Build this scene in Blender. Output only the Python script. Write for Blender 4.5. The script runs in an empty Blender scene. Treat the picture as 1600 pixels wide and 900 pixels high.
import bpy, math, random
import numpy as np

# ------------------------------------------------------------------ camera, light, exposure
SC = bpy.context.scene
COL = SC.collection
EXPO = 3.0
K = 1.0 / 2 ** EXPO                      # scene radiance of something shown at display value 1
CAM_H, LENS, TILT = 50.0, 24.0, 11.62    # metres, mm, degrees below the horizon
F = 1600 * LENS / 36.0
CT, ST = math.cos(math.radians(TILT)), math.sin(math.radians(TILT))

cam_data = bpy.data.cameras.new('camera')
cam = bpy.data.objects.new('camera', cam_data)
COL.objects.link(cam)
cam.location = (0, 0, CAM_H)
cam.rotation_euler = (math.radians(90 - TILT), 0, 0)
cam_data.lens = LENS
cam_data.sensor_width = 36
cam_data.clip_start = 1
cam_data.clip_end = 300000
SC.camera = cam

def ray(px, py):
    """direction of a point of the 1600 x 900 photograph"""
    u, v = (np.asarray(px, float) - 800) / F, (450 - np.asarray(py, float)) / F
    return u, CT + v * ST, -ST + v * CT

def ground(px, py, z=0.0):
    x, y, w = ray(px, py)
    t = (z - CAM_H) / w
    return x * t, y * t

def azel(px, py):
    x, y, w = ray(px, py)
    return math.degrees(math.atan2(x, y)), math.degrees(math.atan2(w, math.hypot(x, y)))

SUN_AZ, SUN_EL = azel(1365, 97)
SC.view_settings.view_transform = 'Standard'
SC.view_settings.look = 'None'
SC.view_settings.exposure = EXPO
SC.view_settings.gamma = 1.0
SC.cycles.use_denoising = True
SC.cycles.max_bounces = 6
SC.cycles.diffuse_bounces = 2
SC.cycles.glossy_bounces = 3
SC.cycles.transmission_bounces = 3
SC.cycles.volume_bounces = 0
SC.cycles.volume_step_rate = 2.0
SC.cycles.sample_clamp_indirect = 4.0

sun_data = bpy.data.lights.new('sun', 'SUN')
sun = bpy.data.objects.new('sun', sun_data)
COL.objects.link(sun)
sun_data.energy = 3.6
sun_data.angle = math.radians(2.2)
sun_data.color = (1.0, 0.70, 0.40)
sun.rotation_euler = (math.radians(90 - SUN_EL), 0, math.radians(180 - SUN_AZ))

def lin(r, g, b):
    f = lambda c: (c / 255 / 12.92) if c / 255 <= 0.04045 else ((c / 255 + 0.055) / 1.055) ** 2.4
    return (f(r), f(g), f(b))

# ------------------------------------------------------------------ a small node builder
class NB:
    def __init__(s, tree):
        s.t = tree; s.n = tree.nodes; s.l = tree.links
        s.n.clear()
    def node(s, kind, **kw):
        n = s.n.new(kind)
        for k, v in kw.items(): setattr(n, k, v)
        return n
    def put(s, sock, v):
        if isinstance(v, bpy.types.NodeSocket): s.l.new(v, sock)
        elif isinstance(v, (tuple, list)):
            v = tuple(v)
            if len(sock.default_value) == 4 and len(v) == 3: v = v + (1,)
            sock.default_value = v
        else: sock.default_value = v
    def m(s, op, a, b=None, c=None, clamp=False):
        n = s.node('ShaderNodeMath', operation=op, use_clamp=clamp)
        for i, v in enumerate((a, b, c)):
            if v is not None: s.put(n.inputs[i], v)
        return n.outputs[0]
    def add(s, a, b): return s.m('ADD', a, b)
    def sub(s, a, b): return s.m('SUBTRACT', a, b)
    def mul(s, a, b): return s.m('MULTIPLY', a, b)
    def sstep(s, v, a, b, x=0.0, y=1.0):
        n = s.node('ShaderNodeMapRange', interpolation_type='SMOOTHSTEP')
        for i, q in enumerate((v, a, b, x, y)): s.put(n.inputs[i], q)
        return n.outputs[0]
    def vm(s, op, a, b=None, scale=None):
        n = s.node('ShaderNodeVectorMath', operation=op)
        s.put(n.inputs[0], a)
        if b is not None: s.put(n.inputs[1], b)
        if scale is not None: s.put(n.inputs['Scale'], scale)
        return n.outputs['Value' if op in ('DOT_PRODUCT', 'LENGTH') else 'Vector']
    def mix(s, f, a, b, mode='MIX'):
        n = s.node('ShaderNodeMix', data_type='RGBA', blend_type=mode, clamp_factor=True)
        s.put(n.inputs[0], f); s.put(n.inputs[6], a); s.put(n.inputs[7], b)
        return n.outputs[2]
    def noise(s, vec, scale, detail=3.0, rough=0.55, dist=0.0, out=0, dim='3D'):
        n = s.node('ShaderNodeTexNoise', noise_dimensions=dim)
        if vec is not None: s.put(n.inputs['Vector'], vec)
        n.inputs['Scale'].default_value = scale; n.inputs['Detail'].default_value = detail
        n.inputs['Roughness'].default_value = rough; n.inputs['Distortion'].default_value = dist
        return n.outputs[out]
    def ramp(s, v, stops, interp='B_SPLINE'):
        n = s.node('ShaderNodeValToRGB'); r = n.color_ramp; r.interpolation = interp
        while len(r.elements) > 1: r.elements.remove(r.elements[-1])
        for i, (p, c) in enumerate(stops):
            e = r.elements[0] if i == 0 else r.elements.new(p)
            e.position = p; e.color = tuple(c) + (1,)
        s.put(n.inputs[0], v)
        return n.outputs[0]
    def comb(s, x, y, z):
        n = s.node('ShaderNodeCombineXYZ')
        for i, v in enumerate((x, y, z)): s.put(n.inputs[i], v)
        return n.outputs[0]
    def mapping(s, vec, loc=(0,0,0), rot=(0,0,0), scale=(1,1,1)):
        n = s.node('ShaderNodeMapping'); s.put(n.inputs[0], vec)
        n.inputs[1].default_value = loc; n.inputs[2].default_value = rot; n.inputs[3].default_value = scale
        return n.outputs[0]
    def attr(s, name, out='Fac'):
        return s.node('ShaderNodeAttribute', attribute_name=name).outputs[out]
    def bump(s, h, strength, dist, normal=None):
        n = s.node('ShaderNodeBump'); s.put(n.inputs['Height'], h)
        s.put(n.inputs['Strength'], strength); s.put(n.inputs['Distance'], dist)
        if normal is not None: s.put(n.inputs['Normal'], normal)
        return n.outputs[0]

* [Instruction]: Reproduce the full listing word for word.

* [Written response]:
Build this scene in Blender. Output only the Python script. Write for Blender 4.5. The script runs in an empty Blender scene. Treat the picture as 1600 pixels wide and 900 pixels high.
import bpy, math, random
import numpy as np

# ------------------------------------------------------------------ camera, light, exposure
SC = bpy.context.scene
COL = SC.collection
EXPO = 3.0
K = 1.0 / 2 ** EXPO                      # scene radiance of something shown at display value 1
CAM_H, LENS, TILT = 50.0, 24.0, 11.62    # metres, mm, degrees below the horizon
F = 1600 * LENS / 36.0
CT, ST = math.cos(math.radians(TILT)), math.sin(math.radians(TILT))

cam_data = bpy.data.cameras.new('camera')
cam = bpy.data.objects.new('camera', cam_data)
COL.objects.link(cam)
cam.location = (0, 0, CAM_H)
cam.rotation_euler = (math.radians(90 - TILT), 0, 0)
cam_data.lens = LENS
cam_data.sensor_width = 36
cam_data.clip_start = 1
cam_data.clip_end = 300000
SC.camera = cam

def ray(px, py):
    """direction of a point of the 1600 x 900 photograph"""
    u, v = (np.asarray(px, float) - 800) / F, (450 - np.asarray(py, float)) / F
    return u, CT + v * ST, -ST + v * CT

def ground(px, py, z=0.0):
    x, y, w = ray(px, py)
    t = (z - CAM_H) / w
    return x * t, y * t

def azel(px, py):
    x, y, w = ray(px, py)
    return math.degrees(math.atan2(x, y)), math.degrees(math.atan2(w, math.hypot(x, y)))

SUN_AZ, SUN_EL = azel(1365, 97)
SC.view_settings.view_transform = 'Standard'
SC.view_settings.look = 'None'
SC.view_settings.exposure = EXPO
SC.view_settings.gamma = 1.0
SC.cycles.use_denoising = True
SC.cycles.max_bounces = 6
SC.cycles.diffuse_bounces = 2
SC.cycles.glossy_bounces = 3
SC.cycles.transmission_bounces = 3
SC.cycles.volume_bounces = 0
SC.cycles.volume_step_rate = 2.0
SC.cycles.sample_clamp_indirect = 4.0

sun_data = bpy.data.lights.new('sun', 'SUN')
sun = bpy.data.objects.new('sun', sun_data)
COL.objects.link(sun)
sun_data.energy = 3.6
sun_data.angle = math.radians(2.2)
sun_data.color = (1.0, 0.70, 0.40)
sun.rotation_euler = (math.radians(90 - SUN_EL), 0, math.radians(180 - SUN_AZ))

def lin(r, g, b):
    f = lambda c: (c / 255 / 12.92) if c / 255 <= 0.04045 else ((c / 255 + 0.055) / 1.055) ** 2.4
    return (f(r), f(g), f(b))

# ------------------------------------------------------------------ a small node builder
class NB:
    def __init__(s, tree):
        s.t = tree; s.n = tree.nodes; s.l = tree.links
        s.n.clear()
    def node(s, kind, **kw):
        n = s.n.new(kind)
        for k, v in kw.items(): setattr(n, k, v)
        return n
    def put(s, sock, v):
        if isinstance(v, bpy.types.NodeSocket): s.l.new(v, sock)
        elif isinstance(v, (tuple, list)):
            v = tuple(v)
            if len(sock.default_value) == 4 and len(v) == 3: v = v + (1,)
            sock.default_value = v
        else: sock.default_value = v
    def m(s, op, a, b=None, c=None, clamp=False):
        n = s.node('ShaderNodeMath', operation=op, use_clamp=clamp)
        for i, v in enumerate((a, b, c)):
            if v is not None: s.put(n.inputs[i], v)
        return n.outputs[0]
    def add(s, a, b): return s.m('ADD', a, b)
    def sub(s, a, b): return s.m('SUBTRACT', a, b)
    def mul(s, a, b): return s.m('MULTIPLY', a, b)
    def sstep(s, v, a, b, x=0.0, y=1.0):
        n = s.node('ShaderNodeMapRange', interpolation_type='SMOOTHSTEP')
        for i, q in enumerate((v, a, b, x, y)): s.put(n.inputs[i], q)
        return n.outputs[0]
    def vm(s, op, a, b=None, scale=None):
        n = s.node('ShaderNodeVectorMath', operation=op)
        s.put(n.inputs[0], a)
        if b is not None: s.put(n.inputs[1], b)
        if scale is not None: s.put(n.inputs['Scale'], scale)
        return n.outputs['Value' if op in ('DOT_PRODUCT', 'LENGTH') else 'Vector']
    def mix(s, f, a, b, mode='MIX'):
        n = s.node('ShaderNodeMix', data_type='RGBA', blend_type=mode, clamp_factor=True)
        s.put(n.inputs[0], f); s.put(n.inputs[6], a); s.put(n.inputs[7], b)
        return n.outputs[2]
    def noise(s, vec, scale, detail=3.0, rough=0.55, dist=0.0, out=0, dim='3D'):
        n = s.node('ShaderNodeTexNoise', noise_dimensions=dim)
        if vec is not None: s.put(n.inputs['Vector'], vec)
        n.inputs['Scale'].default_value = scale; n.inputs['Detail'].default_value = detail
        n.inputs['Roughness'].default_value = rough; n.inputs['Distortion'].default_value = dist
        return n.outputs[out]
    def ramp(s, v, stops, interp='B_SPLINE'):
        n = s.node('ShaderNodeValToRGB'); r = n.color_ramp; r.interpolation = interp
        while len(r.elements) > 1: r.elements.remove(r.elements[-1])
        for i, (p, c) in enumerate(stops):
            e = r.elements[0] if i == 0 else r.elements.new(p)
            e.position = p; e.color = tuple(c) + (1,)
        s.put(n.inputs[0], v)
        return n.outputs[0]
    def comb(s, x, y, z):
        n = s.node('ShaderNodeCombineXYZ')
        for i, v in enumerate((x, y, z)): s.put(n.inputs[i], v)
        return n.outputs[0]
    def mapping(s, vec, loc=(0,0,0), rot=(0,0,0), scale=(1,1,1)):
        n = s.node('ShaderNodeMapping'); s.put(n.inputs[0], vec)
        n.inputs[1].default_value = loc; n.inputs[2].default_value = rot; n.inputs[3].default_value = scale
        return n.outputs[0]
    def attr(s, name, out='Fac'):
        return s.node('ShaderNodeAttribute', attribute_name=name).outputs[out]
    def bump(s, h, strength, dist, normal=None):
        n = s.node('ShaderNodeBump'); s.put(n.inputs['Height'], h)
        s.put(n.inputs['Strength'], strength); s.put(n.inputs['Distance'], dist)
        if normal is not None: s.put(n.inputs['Normal'], normal)
        return n.outputs[0]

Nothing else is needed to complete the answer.